2011年8月3日星期三

Tiny Glass Lens Could Turn Mobile Devices Into Projectors

A teeny tiny lens like this could be the key to an embedded projector in tomorrow

A tiny aspherical glass lens could turn your smartphone or tablet into a Star Wars-style projector.

It may not be holographic, but at least you and your friends could sit around a table or look up at a wall rather than huddling around someone's palm-sized smartphone to watch the latest hilarity on YouTube.

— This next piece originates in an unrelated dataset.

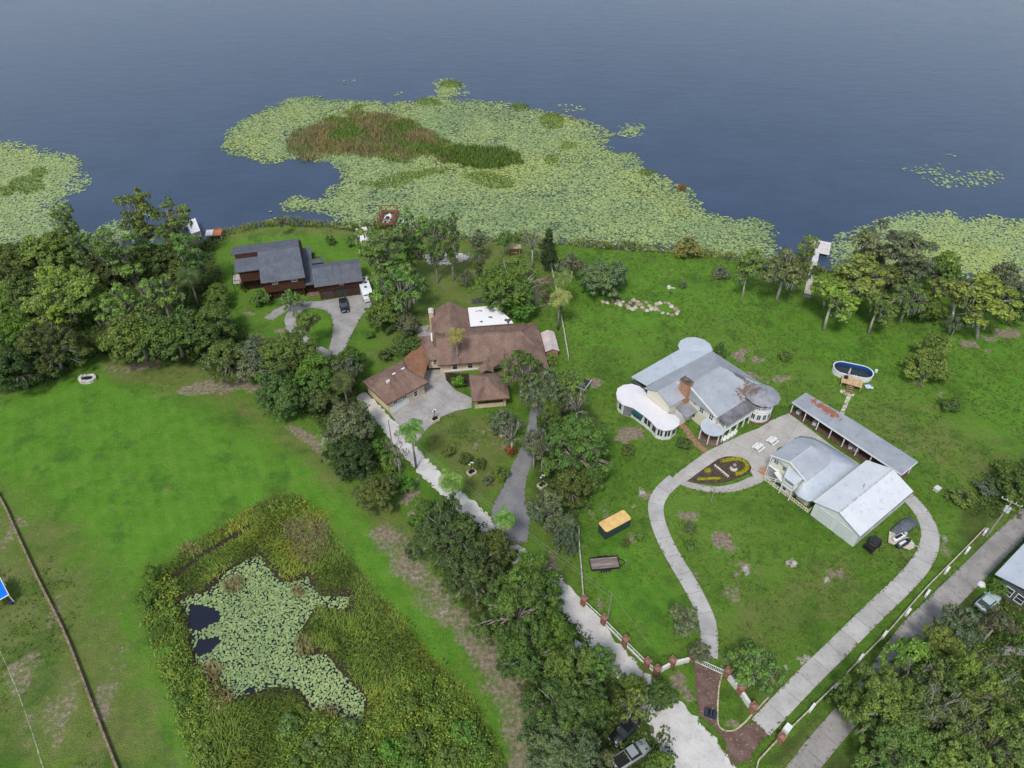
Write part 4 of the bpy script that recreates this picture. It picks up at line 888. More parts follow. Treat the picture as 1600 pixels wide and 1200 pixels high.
('oak', 1452, 470, 24, 'green', 'green tree at the lower edge of the right shore group', 8),
('leaner', 1488, 446, 34, 'yellow', 'yellow-green tree with two thin trunks on the right', 13, (1483, 521)),
('oak', 1478, 412, 28, 'olive', 'olive tree at the shore behind the yellow-green one', 11),
('leaner', 1530, 448, 40, 'yellow', 'yellowish tree whose long trunk slants across the lawn', 13, (1527, 531)),
('oak', 1572, 432, 30, 'grey', 'greyish tree on the shore near the right frame edge', 11),
('oak', 1592, 470, 28, 'black', 'very dark tree at the right frame edge by the shore', 8),
('loose', 1498, 502, 18, 'grey', 'small grey wispy tree in front of the right shore group', 6),
('oak', 1462, 532, 24, 'lime', 'lime green tree, upper of the pair beside the pool lawn', 7),
('oak', 1449, 566, 30, 'lime', 'lime green tree, lower and larger of the pair beside the pool lawn', 7),
('shrub', 1275, 420, 9, 'dark', 'dark bush right beside the wooden dock', 3),
('shrub', 1487, 628, 17, 'dark', 'dark round bush alone on the right lawn', 3),
('shrub', 1126, 544, 13, 'dark', 'dark bush at the back corner of the white house', 4),
('shrub', 1228, 552, 12, 'green', 'loose green bush on the lawn behind the white house', 2.4),
('shrub', 1127, 423, 17, 'grey', 'wide grey-green bush on the lake lawn', 2.4),
('shrub', 1068, 441, 8, 'grey', 'small grey bush beside a white stump on the lake lawn', 2.6),
('shrub', 1075, 380, 26, 'gold', 'big golden-brown bush on the lake shore', 5),
('shrub', 1066, 290, 9, 'rust', 'reddish bush among the outer lily pads', 2),
('shrub', 982, 700, 14, 'dark', 'low dark bush right of the sunroom dirt patch', 2),
('shrub', 1070, 690, 14, 'dark', 'dark bush on the lawn beside the brick path', 2),
('shrub', 1078, 822, 11, 'grey', 'grey bush on the lawn inside the driveway curve, upper', 2),
('shrub', 1082, 848, 13, 'green', 'green bush on the lawn inside the driveway curve, lower', 2.4),
('shrub', 1000, 835, 10, 'olive', 'olive bush left of the driveway curve', 2.4),
('shrub', 978, 846, 9, 'dark', 'dark bush between the container and the trailer', 2),
('shrub', 232, 893, 16, 'bright', 'bright bush at the left corner of the marsh', 3),
('shrub', 224, 930, 18, 'bright', 'larger bright bush at the left edge of the marsh', 3),
# right edge and lower right
('oak', 1595, 752, 26, 'green', 'green tree at the right frame edge above the power pole', 7),
('shrub', 1505, 772, 24, 'olive', 'wide olive scrub left of the power pole', 2.6),
('shrub', 1545, 758, 20, 'grey', 'grey scrub above the power pole', 2.6),
('shrub', 1570, 725, 18, 'green', 'green scrub on the right lawn edge', 2.4),
('bigoak', 1392, 1098, 66, 'olive', 'broad light oak at the left of the lower right wood', 11),
('oak', 1430, 1028, 40, 'yellow', 'yellow-green oak at the top of the lower right wood by the road', 9),
('bigoak', 1474, 1095, 66, 'olive', 'olive oak with pale branches in the middle of the lower right wood', 12),
('bigoak', 1515, 1068, 50, 'yellow', 'yellowish oak at the upper side of the lower right wood', 12),
('bigoak', 1568, 1148, 60, 'olive', 'olive oak in the lower right corner of the picture', 12),
('bigoak', 1420, 1175, 62, 'olive', 'green oak at the bottom edge of the lower right wood', 10),
('bigoak', 1500, 1185, 60, 'yellow', 'light yellowish oak at the bottom edge, second from the corner', 11),
('oak', 1342, 1090, 30, 'green', 'small green tree where the road enters the lower right wood', 7),
('loose', 1498, 972, 36, 'grey', 'grey open tree beside the old concrete road', 9),
('loose', 1565, 968, 30, 'grey', 'grey open tree before the neighbour metal roof', 9),
('oak', 1475, 1000, 28, 'yellow', 'small yellowish tree between the road and the grey open tree', 8),
('oak', 1600, 978, 18, 'olive', 'olive tree at the right frame edge below the metal roof', 8),
('dead', 1455, 1110, 30, 'grey', 'pale bare limbs standing out of the lower right wood', 13),
('dead', 1545, 1075, 28, 'grey', 'second pale bare tree in the lower right wood, nearer the corner', 13),
('shrub', 1563, 915, 14, 'bright', 'bright bush beside the neighbour metal roof', 3),
]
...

At 1mm x 1mm x .8mm, the teensy FLGS3 Series lens is barely the size of the tip of mechanical pencil lead; and actually, it's the smallest in the industry. Aspherical glass lenses like this are typically used in optical communication applications, where data is converted and transmitted as light signals. Projectors (including palm-sized projectors currently on the market) are one such application.

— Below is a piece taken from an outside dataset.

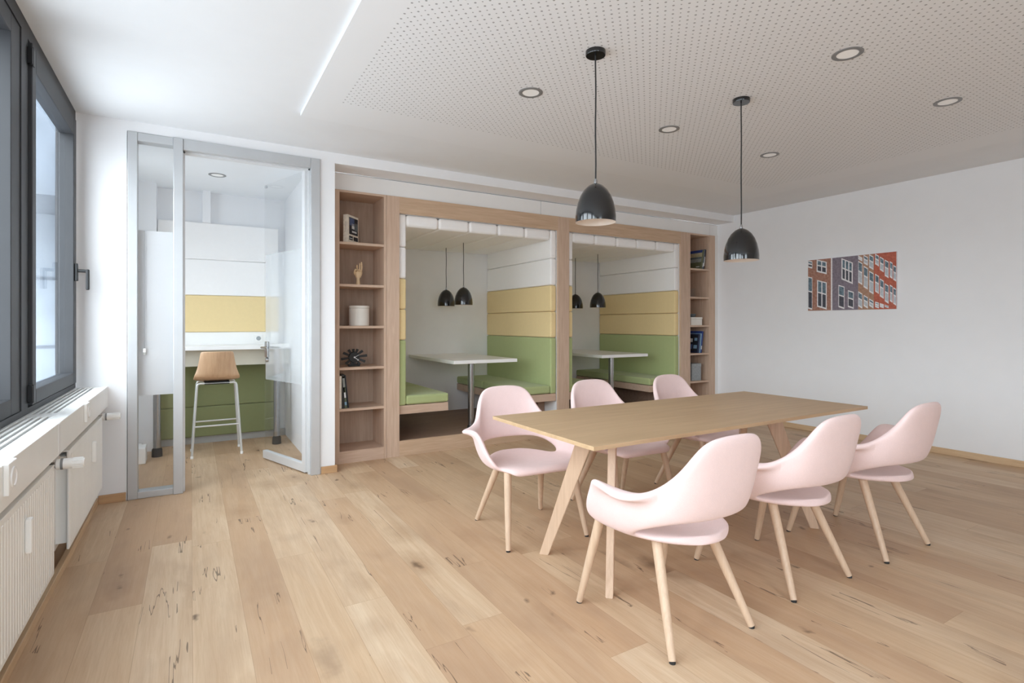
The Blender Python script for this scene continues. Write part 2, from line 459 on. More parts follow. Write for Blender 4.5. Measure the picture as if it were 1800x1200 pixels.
# sill duct with grilles and sockets
sill = thing('trim_5', (-.6, 1.4, .70), 'white sill duct with slotted air grilles under the windows', 'window sill', kind='structure')
s = MB().mat('plastic_white')
s.box(-.575, -.517, YF, YD, .70, .848, .003)
s.box(-.86, -.575, YF, YD, .80, .835)
s.build('sill_body', sill)
s = MB().mat('plastic_white')
yy = YD
for y0, y1 in ((3.55, 4.82), (2.19, 3.45), (.83, 2.09), (-.53, .73), (-1.9, -.63)):
    for x in (-.700, -.672, -.644, -.616, -.588):
        s.box(x, x+.013, y0, y1, .835, .848, .002)
    s.box(-.70, -.575, y1, y1+.10, .835, .8475)
s.mat('frame_black').box(-.702, -.576, YF, YD-.01, .8345, .8365)
s.build('air_grille', sill)
s = MB().mat('panel_white')
for y in (3.16, 1.8): s.box(-.5175, -.5155, y, y+.05, .705, .845)
for y in (3.40, 1.95, .6): s.box(-.66, -.62, y, y+.04, .60, .80)
s.build('bracket_cover', sill)
for y, lab in ((3.895, 'white socket plate on the sill duct above the narrow radiator gap'), (2.37, 'white socket plate on the sill duct close to the lower radiator')):
    t = thing('wall_socket', (-.517, y, .795), lab, 'socket', 'sockets on the sill duct')
    MB().mat('plastic_white').box(-.517, -.502, y-.05, y+.05, .745, .85, .004).build('socket_plate', t)
    r = MB().mat('panel_white').lathe([(.034, 0), (.034, .004), (.027, .004), (.025, .001), (.001, .001)], (-.502, y, .797), 28, 'X')
    r.build('socket_insert', t)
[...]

For now, if you want a tiny, portable projector, you have to opt for a dedicated picoprojector that you can attach to your smartphone or computer through a cable. Projector components are too large and power hungry to reasonably be integrated into battery-powered portable devices like a smartphone currently; they also generate too much heat. Tiny components like this lens are key to making projectors small and lightweight enough to be included in the already-cramped innards of mobile devices.

This lens in particular has what's called a coupling efficiency of 73 percent. Coupling efficiency is a measure of light transmission efficiency, the amount of wideband light projected through an aperture, taking into account things like reflection and diffusion. Since it has a lower loss than previous models, which had a coupling efficiency of 68 percent, less power is consumed and less heat is created. The increase in coupling efficiency is due to the lens' higher effective numerical aperture.

The FLGS3 Series lens is also ideal for high-brightness projector situations.

I personally can't wait for the future wave of mobile devices that include embedded projectors. Pico projectors are cool and all, but as with point-and-shoot cameras, it's just so much more convenient to have everything wrapped up in one little gadget, than having to tote a phone, and a camera, and a…you get the picture. (I'm a girl, and I don't even carry a purse — besides going to work, anything I carry with me fits in my jacket or pants pockets.)

Tiny projectors could be great for presentations and sharing information (particularly photo or video). And of course, the obligatory clip of "Help me Obi-Wan Kenobi, you're my only hope."